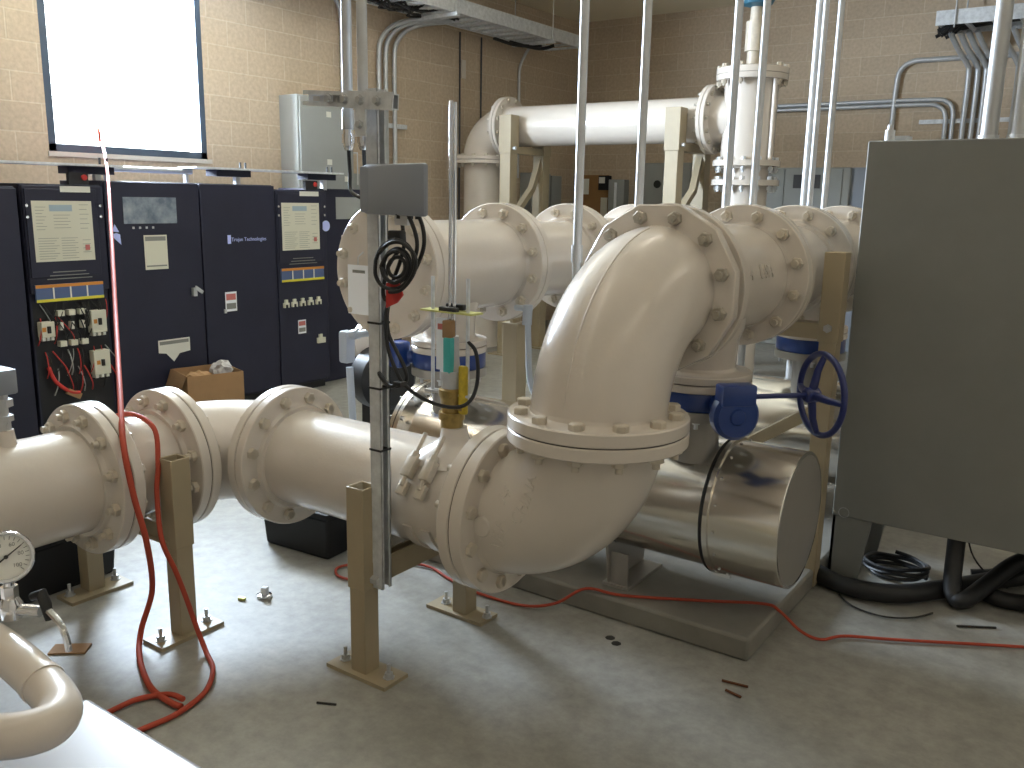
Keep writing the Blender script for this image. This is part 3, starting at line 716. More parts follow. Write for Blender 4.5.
# flexible hoses on the floor beneath the cabinet
def hose(name, pts, r, m, label, cat, smooth=8, seg=12, group=None):
    o = MB().tube(pts, r, seg, smooth=smooth).obj(name, m); return tag(o, label, cat, group)
hose('flexible_conduit', [(-1.25,4.02,.045),(-1.02,3.83,.045),(-.83,3.745,.045),(-.64,3.80,.045),(-.46,4.02,.045),(-.26,4.30,.045),(-.05,4.5,.045)], .04, 'black_rub', 'longest thick black flexible conduit, lying across the floor under cabinet front', 'conduit')
hose('flexible_conduit', [(-.475,4.02,.35),(-.47,3.985,.20),(-.46,3.93,.09),(-.44,3.90,.045),(-.40,3.90,.05),(-.34,4.02,.09),(-.26,4.14,.16),(-.15,4.22,.22)], .036, 'black_rub', 'black flexible conduit dropping from the cabinet and curling back up', 'conduit')
hose('flexible_conduit', [(-.42,4.20,.04),(-.33,4.22,.06),(-.25,4.22,.12),(-.15,4.25,.2)], .035, 'black_rub', 'short black flexible conduit arching beside the right cabinet leg', 'conduit')
hose('flexible_conduit', [(-.36,4.06,.04),(-.28,4.02,.04),(-.18,4.05,.04),(-.05,4.15,.04)], .035, 'black_rub', 'black flexible conduit lying lowest on the floor by right cabinet leg', 'conduit')
pts = []
for k in range(50):
    a = k*.55; pts.append((-.72+.13*math.cos(a)+.01*math.sin(k*2.1), 4.12+.10*math.sin(a), .012+.0011*k+.006*math.sin(k*1.3)))
hose('wire_coil', pts, .009, 'black_rub', 'tangled coil of thin black wire on floor behind left cabinet leg', 'wire', 3, 8)
hose('thin_wire', [(-.86,3.72,.008),(-.78,3.64,.008),(-.66,3.62,.008),(-.56,3.68,.008),(-.50,3.78,.008)], .004, 'blackpaint', 'thin dark wire curving on floor before the thick black conduit', 'wire', 6, 6)
hose('thin_wire', [(-.47,4.15,.33),(-.43,4.18,.16),(-.36,4.22,.06),(-.28,4.25,.008)], .004, 'black_rub', 'thin wire sagging from cabinet underside beside the vertical black conduit', 'wire', 6, 6)

# ------------------------------------------------------------------ red hose and red cord
hp = [(-6.52,3.86,1.99),(-6.2,3.69,1.96),(-5.6,3.35,1.765),(-4.7,2.808,1.435),(-3.8,2.262,1.09),(-3.1,1.84,.91),(-2.80,1.66,.79),(-2.735,1.645,.62),(-2.70,1.66,.45),(-2.80,1.73,.22),(-2.84,1.70,.06),(-2.73,1.62,.015),(-2.525,1.526,.013),(-2.36,1.545,.013),(-2.30,1.6,.013),
      (-2.447,1.531,.035)]
hose('red_hose', hp[:14], [.0135]*500, 'red_hose', 'orange red hose draped from the window sill over the left pipe to floor', 'hose') if False else None
hose('red_hose', [(-6.67,3.90,2.20),(-6.55,3.87,2.09)]+hp[:11]+[(-2.73,1.62,.015),(-2.535,1.535,.013),(-2.41,1.52,.013),(-2.35,1.525,.013)], .0105, 'red_hose', 'orange red hose running from window sill down past left spool to floor', 'hose')
hose('red_hose', [(-3.30,1.84,.45),(-3.26,1.83,.72),(-3.05,1.83,.825),(-2.88,1.83,.80),(-2.82,1.80,.68),(-2.80,1.775,.58),(-2.735,1.74,.43),(-2.70,1.765,.306),(-2.685,1.79,.20),(-2.66,1.81,.08),(-2.58,1.79,.013),(-2.465,1.732,.012),(-2.365,1.626,.012),(-2.329,1.50,.012),(-2.337,1.404,.012),(-2.36,1.31,.012),(-2.44,1.28,.012),(-2.50,1.33,.012),(-2.51,1.41,.012),(-2.50,1.477,.012),(-2.44,1.54,.018),(-2.36,1.54,.030)], .0092, 'red_hose', 'orange hose looped over the left spool and coiled on floor by tan stand', 'hose')
hose('extension_cord', [(-2.62,2.556,.01),(-2.70,2.555,.01),(-2.76,2.62,.01),(-2.70,2.72,.01),(-2.55,2.84,.01),(-2.43,2.87,.01),(-2.30,2.83,.01),(-2.146,2.791,.01),(-1.895,2.803,.01),(-1.76,2.86,.035),(-1.66,2.93,.102),(-1.509,2.965,.102),(-1.242,3.112,.102),(-1.03,3.235,.103),(-.965,3.24,.09),(-.88,3.245,.03),(-.806,3.262,.01),(-.737,3.348,.01),(-.557,3.445,.01),(-.16,3.676,.01),(.4,3.98,.01),(1.4,4.3,.01),(2.6,4.2,.01)], .006, 'red_hose', 'thin orange red cord snaking along floor and over the concrete pad', 'cord')

# ------------------------------------------------------------------ skid, gauge and small pipe at lower left
SZ = .62
t = thing('equipment_skid', 'glossy white equipment top with straight edge at the lower left corner', 'equipment', (-.95, .4, 0))
MB().b2((-1.665, -.35, SZ-.03), (-.35, .868, SZ)).obj('top_plate', 'skid', t, bevel=.01)
MB().b2((-1.64, -.33, .0), (-.37, .845, SZ-.031)).obj('base', 'tan', t)
t = thing('return_pipe', 'small glossy cream pipe bending back on itself at the lower left', 'pipe', (-1.5, .7, .72))
b = MB().tube([(-2.05,.70,.80),(-1.793,.713,.795),(-1.651,.719,.784),(-1.559,.718,.772),(-1.492,.713,.763),(-1.438,.698,.76),(-1.407,.667,.76),(-1.412,.632,.76),(-1.445,.595,.76),(-1.52,.56,.76),(-1.75,.50,.76)], .0375, 24, smooth=6); b.obj('pipe_body', 'cream', t)
MB().tube([(-1.54,.717,.770),(-1.525,.716,.768)], .0395, 24).obj('weld_bead', 'cream', t); MB().tube([(-1.50,.568,.76),(-1.515,.562,.76)], .0395, 24).obj('weld_bead', 'cream', t)
MB().b2((-1.76,.44,.60),(-1.70,.56,.73)).obj('pipe_clamp', 'galv', t)
MB().lathe((-1.47,.50,.655), (0,0,1), [(0,.028),(.02,.028),(.02,.022),(.045,.022)], 6).obj('plug', 'conduit', t)
t = thing('pressure_gauge', 'round pressure gauge with white dial on a steel stem at left edge', 'gauge', (-1.745, .772, .80))
gcx = V3((-1.745, .772, .94)); gdr = V3((.86,-.40,.40)).normalized()
MB().lathe(gcx-gdr*.02, gdr, [(0,.046),(.004,.051),(.022,.051),(.026,.049),(.026,.044),(.022,.044)], 40, cap=False).lathe(gcx-gdr*.02, gdr, [(0,0),(0,.046)], 40, cap=False).obj('case', 'chrome', t)
MB().lathe(gcx-gdr*.001, gdr, [(0,.0445),(.001,.0445)], 40).obj('dial', 'gauge_face', t)
gu = V3((0,0,1)); gu = (gu-gdr*gu.dot(gdr)).normalized(); gv = gu.cross(gdr)
def gp(a, r, h=.0005): return gcx+gdr*h+(gu*math.cos(a)+gv*math.sin(a))*r
b = MB()
for k in range(21):
    a = R(-135+13.5*k); b.tube([gp(a,.034), gp(a,.041)], .0007, 4)
b.obj('scale_marks', 'ink', t)
b = MB()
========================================
#### PROBLEM
Copy the listing over exactly, skipping the pictures it holds.

#### WRITTEN ANSWER
Keep writing the Blender script for this image. This is part 3, starting at line 716. More parts follow. Write for Blender 4.5.
# flexible hoses on the floor beneath the cabinet
def hose(name, pts, r, m, label, cat, smooth=8, seg=12, group=None):
    o = MB().tube(pts, r, seg, smooth=smooth).obj(name, m); return tag(o, label, cat, group)
hose('flexible_conduit', [(-1.25,4.02,.045),(-1.02,3.83,.045),(-.83,3.745,.045),(-.64,3.80,.045),(-.46,4.02,.045),(-.26,4.30,.045),(-.05,4.5,.045)], .04, 'black_rub', 'longest thick black flexible conduit, lying across the floor under cabinet front', 'conduit')
hose('flexible_conduit', [(-.475,4.02,.35),(-.47,3.985,.20),(-.46,3.93,.09),(-.44,3.90,.045),(-.40,3.90,.05),(-.34,4.02,.09),(-.26,4.14,.16),(-.15,4.22,.22)], .036, 'black_rub', 'black flexible conduit dropping from the cabinet and curling back up', 'conduit')
hose('flexible_conduit', [(-.42,4.20,.04),(-.33,4.22,.06),(-.25,4.22,.12),(-.15,4.25,.2)], .035, 'black_rub', 'short black flexible conduit arching beside the right cabinet leg', 'conduit')
hose('flexible_conduit', [(-.36,4.06,.04),(-.28,4.02,.04),(-.18,4.05,.04),(-.05,4.15,.04)], .035, 'black_rub', 'black flexible conduit lying lowest on the floor by right cabinet leg', 'conduit')
pts = []
for k in range(50):
    a = k*.55; pts.append((-.72+.13*math.cos(a)+.01*math.sin(k*2.1), 4.12+.10*math.sin(a), .012+.0011*k+.006*math.sin(k*1.3)))
hose('wire_coil', pts, .009, 'black_rub', 'tangled coil of thin black wire on floor behind left cabinet leg', 'wire', 3, 8)
hose('thin_wire', [(-.86,3.72,.008),(-.78,3.64,.008),(-.66,3.62,.008),(-.56,3.68,.008),(-.50,3.78,.008)], .004, 'blackpaint', 'thin dark wire curving on floor before the thick black conduit', 'wire', 6, 6)
hose('thin_wire', [(-.47,4.15,.33),(-.43,4.18,.16),(-.36,4.22,.06),(-.28,4.25,.008)], .004, 'black_rub', 'thin wire sagging from cabinet underside beside the vertical black conduit', 'wire', 6, 6)

# ------------------------------------------------------------------ red hose and red cord
hp = [(-6.52,3.86,1.99),(-6.2,3.69,1.96),(-5.6,3.35,1.765),(-4.7,2.808,1.435),(-3.8,2.262,1.09),(-3.1,1.84,.91),(-2.80,1.66,.79),(-2.735,1.645,.62),(-2.70,1.66,.45),(-2.80,1.73,.22),(-2.84,1.70,.06),(-2.73,1.62,.015),(-2.525,1.526,.013),(-2.36,1.545,.013),(-2.30,1.6,.013),
      (-2.447,1.531,.035)]
hose('red_hose', hp[:14], [.0135]*500, 'red_hose', 'orange red hose draped from the window sill over the left pipe to floor', 'hose') if False else None
hose('red_hose', [(-6.67,3.90,2.20),(-6.55,3.87,2.09)]+hp[:11]+[(-2.73,1.62,.015),(-2.535,1.535,.013),(-2.41,1.52,.013),(-2.35,1.525,.013)], .0105, 'red_hose', 'orange red hose running from window sill down past left spool to floor', 'hose')
hose('red_hose', [(-3.30,1.84,.45),(-3.26,1.83,.72),(-3.05,1.83,.825),(-2.88,1.83,.80),(-2.82,1.80,.68),(-2.80,1.775,.58),(-2.735,1.74,.43),(-2.70,1.765,.306),(-2.685,1.79,.20),(-2.66,1.81,.08),(-2.58,1.79,.013),(-2.465,1.732,.012),(-2.365,1.626,.012),(-2.329,1.50,.012),(-2.337,1.404,.012),(-2.36,1.31,.012),(-2.44,1.28,.012),(-2.50,1.33,.012),(-2.51,1.41,.012),(-2.50,1.477,.012),(-2.44,1.54,.018),(-2.36,1.54,.030)], .0092, 'red_hose', 'orange hose looped over the left spool and coiled on floor by tan stand', 'hose')
hose('extension_cord', [(-2.62,2.556,.01),(-2.70,2.555,.01),(-2.76,2.62,.01),(-2.70,2.72,.01),(-2.55,2.84,.01),(-2.43,2.87,.01),(-2.30,2.83,.01),(-2.146,2.791,.01),(-1.895,2.803,.01),(-1.76,2.86,.035),(-1.66,2.93,.102),(-1.509,2.965,.102),(-1.242,3.112,.102),(-1.03,3.235,.103),(-.965,3.24,.09),(-.88,3.245,.03),(-.806,3.262,.01),(-.737,3.348,.01),(-.557,3.445,.01),(-.16,3.676,.01),(.4,3.98,.01),(1.4,4.3,.01),(2.6,4.2,.01)], .006, 'red_hose', 'thin orange red cord snaking along floor and over the concrete pad', 'cord')

# ------------------------------------------------------------------ skid, gauge and small pipe at lower left
SZ = .62
t = thing('equipment_skid', 'glossy white equipment top with straight edge at the lower left corner', 'equipment', (-.95, .4, 0))
MB().b2((-1.665, -.35, SZ-.03), (-.35, .868, SZ)).obj('top_plate', 'skid', t, bevel=.01)
MB().b2((-1.64, -.33, .0), (-.37, .845, SZ-.031)).obj('base', 'tan', t)
t = thing('return_pipe', 'small glossy cream pipe bending back on itself at the lower left', 'pipe', (-1.5, .7, .72))
b = MB().tube([(-2.05,.70,.80),(-1.793,.713,.795),(-1.651,.719,.784),(-1.559,.718,.772),(-1.492,.713,.763),(-1.438,.698,.76),(-1.407,.667,.76),(-1.412,.632,.76),(-1.445,.595,.76),(-1.52,.56,.76),(-1.75,.50,.76)], .0375, 24, smooth=6); b.obj('pipe_body', 'cream', t)
MB().tube([(-1.54,.717,.770),(-1.525,.716,.768)], .0395, 24).obj('weld_bead', 'cream', t); MB().tube([(-1.50,.568,.76),(-1.515,.562,.76)], .0395, 24).obj('weld_bead', 'cream', t)
MB().b2((-1.76,.44,.60),(-1.70,.56,.73)).obj('pipe_clamp', 'galv', t)
MB().lathe((-1.47,.50,.655), (0,0,1), [(0,.028),(.02,.028),(.02,.022),(.045,.022)], 6).obj('plug', 'conduit', t)
t = thing('pressure_gauge', 'round pressure gauge with white dial on a steel stem at left edge', 'gauge', (-1.745, .772, .80))
gcx = V3((-1.745, .772, .94)); gdr = V3((.86,-.40,.40)).normalized()
MB().lathe(gcx-gdr*.02, gdr, [(0,.046),(.004,.051),(.022,.051),(.026,.049),(.026,.044),(.022,.044)], 40, cap=False).lathe(gcx-gdr*.02, gdr, [(0,0),(0,.046)], 40, cap=False).obj('case', 'chrome', t)
MB().lathe(gcx-gdr*.001, gdr, [(0,.0445),(.001,.0445)], 40).obj('dial', 'gauge_face', t)
gu = V3((0,0,1)); gu = (gu-gdr*gu.dot(gdr)).normalized(); gv = gu.cross(gdr)
def gp(a, r, h=.0005): return gcx+gdr*h+(gu*math.cos(a)+gv*math.sin(a))*r
b = MB()
for k in range(21):
    a = R(-135+13.5*k); b.tube([gp(a,.034), gp(a,.041)], .0007, 4)
b.obj('scale_marks', 'ink', t)
b = MB()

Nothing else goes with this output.